Салехард. Бывший Обдорск – одно из старейших сибирских поселений. «Самое это название – Обдорск – вызывает представление о чем-то скудном, о безлюдной северной земле, что погружена в величавое уныние и тонет в водянистой мгле», – писал Паустовский. Все изменилось в некогда заброшенном, «забытом богом», холодном, сплошь деревянном, с покосившимися, прогнившими хибарами городке, где людям дурманили головы шаманы. Салехард ныне – центр Ямало-Ненецкого национального округа. Город, в котором есть все, что полагается иметь современному городу. И даже свои радио– и телестудии. А передачи из Москвы идут через искусственный спутник Земли по космической телевизионной системе «Орбита».

Теплоходы и речные трамваи пришвартовываются к причалам большого порта. К северу от Салехарда, в тундре, – аэродром, где круглый год садятся реактивные самолеты.

В городском саду от тихого ветра шумит северный тальник. Когда сажали первые деревца – многие не верили: ничего, мол, не получится, тундра жестока, в ее холодной почве не приживутся деревья. Однако прижились. И в городском саду и вдоль улиц. Повсюду белые, нежные, как пушок, растения, они и называются – пушница.

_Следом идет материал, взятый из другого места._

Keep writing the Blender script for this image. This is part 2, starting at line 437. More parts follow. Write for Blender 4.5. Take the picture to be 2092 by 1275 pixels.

Летнее солнце греет нещадно. Даже мне, южанину, не по себе. Между тем на берегу небольшой речки Шайтанки, пересекающей город, стоят три металлических столбика – здесь проходит Северный полярный круг. А к западу от Салехарда в светлом мареве неба синеет волнистая гряда – Полярный Урал.

Надым. Пока самое северное из эксплуатируемых на Ямале уникальных месторождений газа. Отсюда, из Надыма, и пошел в Москву газ. Конечно, не из самого города: скважины и газосборные пункты находятся в пятидесяти минутах полета.

Среди множества озер и речушек сверкают легкие и светлые здания из металла, стекла и пластика. Они хорошо вписываются в ландшафт и краски суровой тундры. Недалеко от одного из таких зданий садится вертолет.

Это газосборный пункт № 2. Лишь несколько лет назад пришли сюда, в безлюдную тундру, строители и монтажники, соорудили эти ультрасовременные здания, оборудовали их совершенной техникой и передали эксплуатационникам.